Failings at the Crown Prosecution Service and police are costing the taxpayer £600,000 a year in abandoned trials and preventing cases from being brought before the courts, a CPS inspection report found this week.

One eminent solicitor warned that the report showed a criminal justice system ‘on the verge of collapse’, with CPS budget cuts likely to make the situation worse.

The report by the CPS Inspectorate examined cases that had been dropped by the CPS at the committal stage, when the CPS was due to present evidence to the defence in advance of a committal hearing to assess whether a case should be moved from the magistrates’ court to the Crown court.
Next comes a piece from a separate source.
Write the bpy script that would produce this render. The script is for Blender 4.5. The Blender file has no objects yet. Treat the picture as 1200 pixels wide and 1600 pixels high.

An audit of 119 discharged cases found that 35% were dropped by the CPS because no file had been received by police, or the file was received late with essential evidence missing, while 28% were dropped because the CPS had failed to review the case before the committal hearing.

In some instances, the CPS’s early advice to the police was insufficient or incorrect, causing the police to request more work from the CPS just before the committal hearing, the report said. It found that victims of crime were often confused about why a case had been dropped, and in some cases the CPS did not tell victims of its decision to discharge a case for ‘many months’.

The report concluded that better case management could save the criminal justice system a significant amount of money. Chief inspector Michael Fuller said: ‘Failure to serve timely evidence is leading to cases being discharged, and ultimately these cases not being brought to justice. The cost to the CPS of these abandoned prosecutions amounts to potentially more than £600,000 per year.’

A CPS spokesman said that the proportion of discharged committals had fallen from 1.8% to 1.5% of cases, but the police and CPS were dealing with ‘significant backlogs’ of cases.

Ian Kelcey, chairman of the Law Society’s criminal law committee, said: ‘I have a very real fear that the whole criminal justice system is on the verge of collapse, and this [report] is indicative of that.’

Kelcey said the problems stemmed from the lack of ­government investment, and warned that the 25% cut to the CPS’s £689m budget, announced after last week’s spending review, would make matters worse.

Law Society president Linda Lee said that failure by the CPS and police to present evidence to court in time would damage public confidence in criminal justice.